A research presentation should prioritize the study’s own findings over background literature. While a paper includes an abstract, presentations typically omit it because the talk already expands on that summary. Time should be weighted toward results and discussion (about 7–8 minutes in a 20-minute talk), with the introduction (3–4 minutes), materials and methods (2–3 minutes), and conclusion/future scope (3–4 minutes) receiving less time. Since papers can be too long to fit, only the most important literature, methods, and matching results should be included. Slides should rely on high-quality graphics, minimal text, and clear labeling, and delivery should use conversational English so listeners can understand everything in one hearing.

Why is the abstract usually left out of a research presentation?

An abstract summarizes the entire paper. A presentation is essentially an expanded, extended version of that same summary, so including the abstract as a separate section becomes redundant rather than informative.

How should time be distributed across sections in a typical 20-minute research presentation?

A practical guideline is to allocate 7–8 minutes to results and discussion, 3–4 minutes to the introduction, 2–3 minutes to materials and methods, and 3–4 minutes to the conclusion, summary, and future scope.

What selection rule should guide what gets included when the source paper is long?

Presenters should include only the most important literature and the most relevant methods, then pair them with the corresponding results and discussion. Anything extra or too detailed should be cut because shorter talks can’t cover everything.

When should graphs and illustrations be excluded?

If a figure contains multiple plots or details that can’t be explained within the available time, it should be left out. The rule of thumb is to include only what can be explained clearly during the presentation.

What design mistakes commonly make slides confusing or misleading?

Copying too much text from the paper makes slides unreadable. Cropping figures along with their original captions can also mislead audiences if the caption refers to a different figure number than the presentation. Instead, crop only the image, write your own caption, and avoid heavy text by using key insights and labeled visuals.

How should delivery language differ from research-paper writing?

Research papers often use complex sentences and vocabulary, but live audiences can’t reread lines.
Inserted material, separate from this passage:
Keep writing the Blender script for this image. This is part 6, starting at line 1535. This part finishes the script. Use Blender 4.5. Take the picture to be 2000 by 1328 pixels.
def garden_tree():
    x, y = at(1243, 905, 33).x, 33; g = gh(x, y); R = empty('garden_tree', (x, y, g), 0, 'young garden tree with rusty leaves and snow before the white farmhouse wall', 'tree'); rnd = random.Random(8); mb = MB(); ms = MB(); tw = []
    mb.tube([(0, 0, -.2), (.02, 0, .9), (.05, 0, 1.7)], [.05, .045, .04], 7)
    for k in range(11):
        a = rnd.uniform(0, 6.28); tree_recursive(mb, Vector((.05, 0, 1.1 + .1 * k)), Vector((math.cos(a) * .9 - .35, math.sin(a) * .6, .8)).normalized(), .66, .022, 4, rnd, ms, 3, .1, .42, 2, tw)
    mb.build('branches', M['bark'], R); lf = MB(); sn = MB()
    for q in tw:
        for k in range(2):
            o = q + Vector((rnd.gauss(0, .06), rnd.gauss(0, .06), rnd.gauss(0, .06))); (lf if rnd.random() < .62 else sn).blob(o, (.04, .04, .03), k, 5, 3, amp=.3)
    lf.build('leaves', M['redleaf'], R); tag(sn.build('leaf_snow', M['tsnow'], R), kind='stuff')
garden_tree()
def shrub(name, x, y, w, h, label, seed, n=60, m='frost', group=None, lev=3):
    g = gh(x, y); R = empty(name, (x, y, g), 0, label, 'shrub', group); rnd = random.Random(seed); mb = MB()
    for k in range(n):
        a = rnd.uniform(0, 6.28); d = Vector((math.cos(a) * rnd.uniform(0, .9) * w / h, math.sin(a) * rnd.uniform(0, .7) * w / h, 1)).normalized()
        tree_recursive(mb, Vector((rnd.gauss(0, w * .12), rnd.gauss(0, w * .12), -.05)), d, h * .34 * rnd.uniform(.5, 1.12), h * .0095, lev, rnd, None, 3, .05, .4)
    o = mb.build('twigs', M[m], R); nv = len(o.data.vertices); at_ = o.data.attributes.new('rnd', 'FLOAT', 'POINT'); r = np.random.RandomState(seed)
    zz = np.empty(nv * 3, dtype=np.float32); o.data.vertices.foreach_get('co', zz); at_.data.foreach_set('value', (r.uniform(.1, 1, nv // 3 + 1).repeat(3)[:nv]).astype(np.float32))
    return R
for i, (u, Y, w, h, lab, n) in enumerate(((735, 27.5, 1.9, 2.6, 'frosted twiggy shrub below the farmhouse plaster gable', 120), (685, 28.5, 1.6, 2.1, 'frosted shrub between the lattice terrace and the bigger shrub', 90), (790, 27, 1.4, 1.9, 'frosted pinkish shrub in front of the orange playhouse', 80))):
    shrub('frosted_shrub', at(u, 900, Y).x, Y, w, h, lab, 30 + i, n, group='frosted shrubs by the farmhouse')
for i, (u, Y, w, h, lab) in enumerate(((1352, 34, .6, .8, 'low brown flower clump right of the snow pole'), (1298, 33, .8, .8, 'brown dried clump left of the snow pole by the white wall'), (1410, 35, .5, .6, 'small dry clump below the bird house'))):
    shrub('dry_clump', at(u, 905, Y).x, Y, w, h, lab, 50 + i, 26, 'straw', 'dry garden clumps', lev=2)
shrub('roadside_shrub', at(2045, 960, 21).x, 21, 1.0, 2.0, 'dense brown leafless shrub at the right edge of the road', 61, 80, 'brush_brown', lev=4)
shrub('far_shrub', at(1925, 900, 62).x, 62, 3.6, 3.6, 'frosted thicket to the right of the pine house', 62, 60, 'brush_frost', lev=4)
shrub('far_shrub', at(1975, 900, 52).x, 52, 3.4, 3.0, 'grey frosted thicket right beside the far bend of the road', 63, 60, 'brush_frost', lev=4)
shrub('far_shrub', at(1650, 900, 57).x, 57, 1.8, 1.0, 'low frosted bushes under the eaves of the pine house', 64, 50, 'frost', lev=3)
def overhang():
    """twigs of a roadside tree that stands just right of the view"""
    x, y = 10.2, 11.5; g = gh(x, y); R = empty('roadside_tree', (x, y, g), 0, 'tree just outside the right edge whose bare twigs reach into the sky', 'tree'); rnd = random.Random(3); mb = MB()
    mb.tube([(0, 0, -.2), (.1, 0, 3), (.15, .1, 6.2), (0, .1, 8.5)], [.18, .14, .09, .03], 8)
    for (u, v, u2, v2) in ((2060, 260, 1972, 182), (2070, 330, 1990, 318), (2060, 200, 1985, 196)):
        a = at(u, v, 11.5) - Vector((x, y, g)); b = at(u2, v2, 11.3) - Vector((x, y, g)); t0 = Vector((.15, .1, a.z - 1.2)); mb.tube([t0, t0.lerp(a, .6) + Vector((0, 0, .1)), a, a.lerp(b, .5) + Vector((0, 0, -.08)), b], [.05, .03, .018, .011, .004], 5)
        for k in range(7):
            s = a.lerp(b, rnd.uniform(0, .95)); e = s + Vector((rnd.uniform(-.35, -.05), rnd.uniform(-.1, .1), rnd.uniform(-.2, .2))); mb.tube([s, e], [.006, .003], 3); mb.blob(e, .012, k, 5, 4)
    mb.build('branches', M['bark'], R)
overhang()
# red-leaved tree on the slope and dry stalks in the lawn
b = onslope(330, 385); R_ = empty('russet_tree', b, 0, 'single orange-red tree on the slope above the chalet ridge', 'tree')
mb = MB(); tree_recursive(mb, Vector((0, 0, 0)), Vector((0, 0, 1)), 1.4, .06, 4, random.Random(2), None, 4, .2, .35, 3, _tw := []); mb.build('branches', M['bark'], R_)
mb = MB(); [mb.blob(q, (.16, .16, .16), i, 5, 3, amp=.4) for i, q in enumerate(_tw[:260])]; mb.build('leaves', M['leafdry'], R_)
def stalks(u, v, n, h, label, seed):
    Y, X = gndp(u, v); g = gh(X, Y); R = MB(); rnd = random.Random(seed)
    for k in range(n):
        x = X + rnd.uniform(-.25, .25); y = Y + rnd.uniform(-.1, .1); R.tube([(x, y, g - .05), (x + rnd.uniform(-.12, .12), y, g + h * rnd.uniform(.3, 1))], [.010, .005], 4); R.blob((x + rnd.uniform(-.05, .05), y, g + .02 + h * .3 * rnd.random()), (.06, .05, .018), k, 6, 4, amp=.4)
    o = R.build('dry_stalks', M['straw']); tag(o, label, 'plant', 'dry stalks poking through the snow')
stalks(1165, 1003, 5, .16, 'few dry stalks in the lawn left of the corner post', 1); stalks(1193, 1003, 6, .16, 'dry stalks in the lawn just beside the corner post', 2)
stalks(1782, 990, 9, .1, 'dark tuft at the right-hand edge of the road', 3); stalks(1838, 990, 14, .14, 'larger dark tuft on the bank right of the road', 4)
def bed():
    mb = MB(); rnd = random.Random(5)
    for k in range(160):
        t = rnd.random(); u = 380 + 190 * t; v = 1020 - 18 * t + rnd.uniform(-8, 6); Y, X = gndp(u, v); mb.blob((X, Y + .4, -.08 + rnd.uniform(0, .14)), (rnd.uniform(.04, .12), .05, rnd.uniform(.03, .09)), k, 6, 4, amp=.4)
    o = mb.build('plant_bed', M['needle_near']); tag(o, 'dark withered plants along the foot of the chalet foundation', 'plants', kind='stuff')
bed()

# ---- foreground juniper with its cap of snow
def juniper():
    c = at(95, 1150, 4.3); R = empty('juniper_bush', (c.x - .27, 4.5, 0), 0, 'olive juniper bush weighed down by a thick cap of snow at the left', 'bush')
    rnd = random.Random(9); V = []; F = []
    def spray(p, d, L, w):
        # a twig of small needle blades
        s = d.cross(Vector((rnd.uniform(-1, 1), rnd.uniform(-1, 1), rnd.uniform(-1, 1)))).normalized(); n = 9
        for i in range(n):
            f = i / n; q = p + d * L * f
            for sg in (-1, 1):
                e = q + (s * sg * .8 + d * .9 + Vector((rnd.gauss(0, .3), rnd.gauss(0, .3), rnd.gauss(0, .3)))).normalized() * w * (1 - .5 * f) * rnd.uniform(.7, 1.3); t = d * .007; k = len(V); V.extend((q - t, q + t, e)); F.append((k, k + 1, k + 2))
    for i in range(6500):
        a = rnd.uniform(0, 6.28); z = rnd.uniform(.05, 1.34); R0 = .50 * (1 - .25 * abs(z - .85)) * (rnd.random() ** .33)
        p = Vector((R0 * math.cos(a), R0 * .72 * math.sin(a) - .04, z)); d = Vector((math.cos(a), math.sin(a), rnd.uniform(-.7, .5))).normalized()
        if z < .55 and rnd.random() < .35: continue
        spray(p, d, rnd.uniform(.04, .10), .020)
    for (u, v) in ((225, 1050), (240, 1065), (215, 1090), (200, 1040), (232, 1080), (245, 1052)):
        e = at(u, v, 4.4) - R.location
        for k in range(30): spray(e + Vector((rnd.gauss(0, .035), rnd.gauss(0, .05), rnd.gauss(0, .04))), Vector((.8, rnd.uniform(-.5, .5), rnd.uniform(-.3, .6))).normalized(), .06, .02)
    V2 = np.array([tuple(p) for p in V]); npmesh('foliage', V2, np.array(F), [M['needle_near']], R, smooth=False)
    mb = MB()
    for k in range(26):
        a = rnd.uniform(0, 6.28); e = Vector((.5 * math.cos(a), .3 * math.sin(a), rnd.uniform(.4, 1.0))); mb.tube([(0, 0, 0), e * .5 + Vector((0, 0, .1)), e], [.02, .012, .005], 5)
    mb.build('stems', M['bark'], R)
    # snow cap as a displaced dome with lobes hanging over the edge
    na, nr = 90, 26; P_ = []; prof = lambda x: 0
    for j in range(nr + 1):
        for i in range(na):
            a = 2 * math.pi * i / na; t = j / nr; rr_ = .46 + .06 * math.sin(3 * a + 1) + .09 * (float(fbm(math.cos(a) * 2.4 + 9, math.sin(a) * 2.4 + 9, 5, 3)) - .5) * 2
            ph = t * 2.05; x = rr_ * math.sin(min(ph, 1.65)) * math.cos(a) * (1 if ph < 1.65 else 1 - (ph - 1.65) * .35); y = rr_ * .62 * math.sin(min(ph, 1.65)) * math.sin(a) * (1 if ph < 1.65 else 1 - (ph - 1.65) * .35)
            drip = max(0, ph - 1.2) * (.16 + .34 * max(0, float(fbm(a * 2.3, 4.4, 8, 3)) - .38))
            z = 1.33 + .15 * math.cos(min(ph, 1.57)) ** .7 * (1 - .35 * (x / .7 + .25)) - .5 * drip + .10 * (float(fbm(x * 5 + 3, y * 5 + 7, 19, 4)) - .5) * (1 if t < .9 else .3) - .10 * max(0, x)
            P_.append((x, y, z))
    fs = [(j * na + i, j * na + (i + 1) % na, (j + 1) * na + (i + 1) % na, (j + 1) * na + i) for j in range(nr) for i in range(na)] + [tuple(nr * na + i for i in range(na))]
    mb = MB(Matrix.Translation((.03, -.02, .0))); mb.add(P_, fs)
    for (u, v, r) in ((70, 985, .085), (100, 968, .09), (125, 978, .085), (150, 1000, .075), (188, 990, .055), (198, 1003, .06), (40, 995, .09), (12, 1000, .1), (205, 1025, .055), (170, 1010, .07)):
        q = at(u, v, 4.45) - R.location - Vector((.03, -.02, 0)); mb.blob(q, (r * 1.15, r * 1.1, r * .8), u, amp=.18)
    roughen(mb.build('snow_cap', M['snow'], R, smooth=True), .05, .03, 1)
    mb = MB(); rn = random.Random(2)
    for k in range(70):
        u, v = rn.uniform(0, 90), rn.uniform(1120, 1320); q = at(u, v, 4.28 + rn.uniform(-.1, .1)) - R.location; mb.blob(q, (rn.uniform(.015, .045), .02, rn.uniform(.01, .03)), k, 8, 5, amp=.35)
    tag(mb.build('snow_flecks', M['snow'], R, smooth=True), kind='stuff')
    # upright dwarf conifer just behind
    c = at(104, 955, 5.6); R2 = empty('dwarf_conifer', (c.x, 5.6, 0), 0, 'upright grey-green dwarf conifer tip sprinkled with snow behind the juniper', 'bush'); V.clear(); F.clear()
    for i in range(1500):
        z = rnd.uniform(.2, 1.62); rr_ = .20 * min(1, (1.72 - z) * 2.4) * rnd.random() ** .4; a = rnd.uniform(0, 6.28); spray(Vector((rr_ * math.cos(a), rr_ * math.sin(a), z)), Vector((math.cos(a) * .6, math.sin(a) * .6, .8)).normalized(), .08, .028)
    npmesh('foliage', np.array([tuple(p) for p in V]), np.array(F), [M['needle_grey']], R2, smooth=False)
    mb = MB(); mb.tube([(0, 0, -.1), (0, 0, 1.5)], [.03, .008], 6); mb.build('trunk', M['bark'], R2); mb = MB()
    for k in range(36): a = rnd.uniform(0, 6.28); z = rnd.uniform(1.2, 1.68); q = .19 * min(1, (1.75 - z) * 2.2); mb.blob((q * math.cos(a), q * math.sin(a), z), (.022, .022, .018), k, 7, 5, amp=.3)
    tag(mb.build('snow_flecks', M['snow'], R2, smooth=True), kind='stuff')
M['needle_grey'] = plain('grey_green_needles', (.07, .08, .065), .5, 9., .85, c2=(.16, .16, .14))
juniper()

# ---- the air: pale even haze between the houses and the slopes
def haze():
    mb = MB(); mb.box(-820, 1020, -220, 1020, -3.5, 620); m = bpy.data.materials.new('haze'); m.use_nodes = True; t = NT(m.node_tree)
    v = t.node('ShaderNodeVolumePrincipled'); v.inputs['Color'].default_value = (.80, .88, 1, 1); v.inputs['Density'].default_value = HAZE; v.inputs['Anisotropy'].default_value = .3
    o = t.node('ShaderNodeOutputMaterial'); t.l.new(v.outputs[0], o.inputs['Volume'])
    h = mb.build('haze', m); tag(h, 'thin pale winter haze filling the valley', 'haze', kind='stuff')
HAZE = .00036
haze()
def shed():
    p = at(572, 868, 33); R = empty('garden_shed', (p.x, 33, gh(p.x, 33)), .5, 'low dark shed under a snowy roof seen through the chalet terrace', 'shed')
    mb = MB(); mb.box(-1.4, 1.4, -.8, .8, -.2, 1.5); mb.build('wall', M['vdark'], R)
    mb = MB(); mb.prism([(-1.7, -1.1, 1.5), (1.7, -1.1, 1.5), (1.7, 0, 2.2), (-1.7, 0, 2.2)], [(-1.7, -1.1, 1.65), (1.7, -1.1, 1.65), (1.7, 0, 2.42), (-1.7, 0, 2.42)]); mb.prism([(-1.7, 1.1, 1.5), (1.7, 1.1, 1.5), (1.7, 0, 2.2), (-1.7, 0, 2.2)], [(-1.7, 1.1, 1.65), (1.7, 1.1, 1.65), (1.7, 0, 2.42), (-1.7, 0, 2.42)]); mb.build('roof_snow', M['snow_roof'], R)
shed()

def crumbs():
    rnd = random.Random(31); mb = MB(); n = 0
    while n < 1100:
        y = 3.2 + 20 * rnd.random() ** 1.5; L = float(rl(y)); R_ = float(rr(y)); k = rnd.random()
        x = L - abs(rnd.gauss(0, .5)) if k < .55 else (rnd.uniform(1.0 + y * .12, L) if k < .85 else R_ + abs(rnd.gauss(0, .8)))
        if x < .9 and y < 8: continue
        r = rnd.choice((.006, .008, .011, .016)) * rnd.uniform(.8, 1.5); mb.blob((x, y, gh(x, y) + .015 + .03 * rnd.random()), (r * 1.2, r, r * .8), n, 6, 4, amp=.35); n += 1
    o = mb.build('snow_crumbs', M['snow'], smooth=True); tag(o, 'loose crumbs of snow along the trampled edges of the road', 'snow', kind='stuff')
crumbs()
Presentations should use simple, conversational English while still using necessary technical terminology, ensuring listeners understand the content in one pass.

Review Questions

  1. If a 10-minute presentation is required, what sections would you prioritize first and why?
  2. What criteria would you use to decide whether to include a complex multi-plot figure?
  3. How would you redesign a slide that currently contains a copied paragraph from the paper?

Key Points

  1. 1

    Drop the abstract as a standalone slide because the talk already expands on it.

  2. 2

    Rebalance time toward results and discussion; background literature should not dominate.

  3. 3

    Select only the most important literature and methods when the paper is longer than the available talk time.

  4. 4

    Include only figures and graphs that can be explained within the presentation’s time constraints.

  5. 5

    Use high-quality graphics and a clean template; avoid wasting slide space.

  6. 6

    Crop figures without captions and write your own captions; don’t rely on original figure numbering.

  7. 7

    Deliver in conversational, easy-to-understand English while keeping essential technical terms.

Highlights

A presentation should function as an expanded abstract—so the abstract itself is usually unnecessary.
For a 20-minute talk, results and discussion deserve the largest share (about 7–8 minutes).
Only include figures you can actually walk through; if there’s no time to explain every plot, cut the figure.
Slides should be visual-first: minimal text, key insights, and labels that point to the takeaway.
Live delivery requires one-pass clarity, so conversational language beats paper-style complexity.